I’ve never been on such a wonderful trip, so I’m doomed to rely on the reports of others. There is a certain book, and after reading it even Ha’aretz wrote “…after this book we do not have the privilege of ignorance any longer” (only to return to its splendid isolation a few days later).

    

The book I’m talking about is the result of a six-month visit to Israel by a certain theatre director from New York. Tuvia Tenenbom was born in Israel in a family of German Jews, so his first language was German, second Hebrew and third Arabic. He first learned English at school. For years now he has been living in New York, where he runs a Jewish theatre and at the same time writes in the German and American press. A few years ago his German publisher persuaded him to write a reportage about German antisemitism. So he travelled through Germany and talked to people and, because he has blond hair and blue eyes, an Aryan face and beer belly, people opened up their hearts and didn’t hide anything. This book is not optimistic, but it became a best seller and his publisher suggested that he go to Israel as a German journalist. And so he wrote a book, Catch the Jew (Allein unter Juden), in which an Israeli who knows Arabic, posing as a German Tobi, looks at Israel. Tuvia Tenenbom walked the same paths international correspondents walk to collect their information. He visited Ha’aretz, he went on a Breaking the Silence trip to the Palestinian territories. He could hear what people said in Hebrew, he spoke in Arabic with Palestinians without his guardians’ knowledge. He has seen more, much more, than journalists who are shown what to “see with their own eyes”. So much more that after this book we do not have the privilege of ignorance any longer.

 

But Patryk Strzałkowski still seems to be a journalist with privilege. He is so privileged that without any inhibitions he has strengthened the image of Israel as a country where one crime after another is being committed and the authorities applaud them. Does he realise that he is a tiny cog in a machine of lies? I doubt it. He probably honestly believes in what he has read, and he never asks questions.
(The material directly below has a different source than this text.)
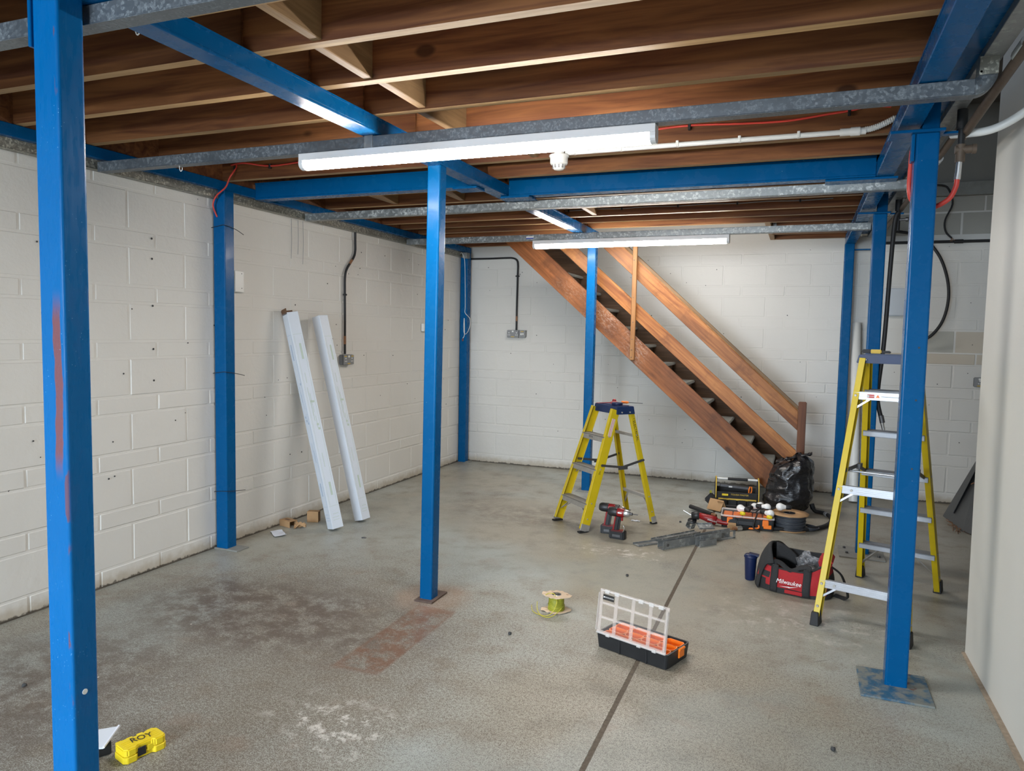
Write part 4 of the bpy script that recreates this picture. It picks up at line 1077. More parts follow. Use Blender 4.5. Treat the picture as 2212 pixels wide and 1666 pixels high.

When we meet people who “have seen with their own eyes” all these Israeli crimes, it’s worth asking whether they know the names of Palestinian dissidents, whether they know how many Palestinian journalists are incarcerated in Palestinian prisons, whether they have met Bassam Eid or Khaled Abu Toameh or an Arab IDF soldier. When we ask such questions we invariably get evasive answers which show that they use Palestinians as a tool against Jews and for that they need to see them exclusively as poor, downtrodden and weak victims, a simple, monolithic picture. But Palestinians are human beings and human beings are different, but to discover this you need something more than a short conversation through a translator delivered by Breaking the Silence and more than reading “testimonies” delivered by Breaking the Silence.

     

Finally, let’s think what kind of knowledge readers of Patryk Strzałkowski’s article were left with. Probably the same kind of knowledge readers of Der Stürmer were left with, though probably it’s not the result Patryk Strzałkowski wanted to achieve. He was probably sure that he was giving us genuine information.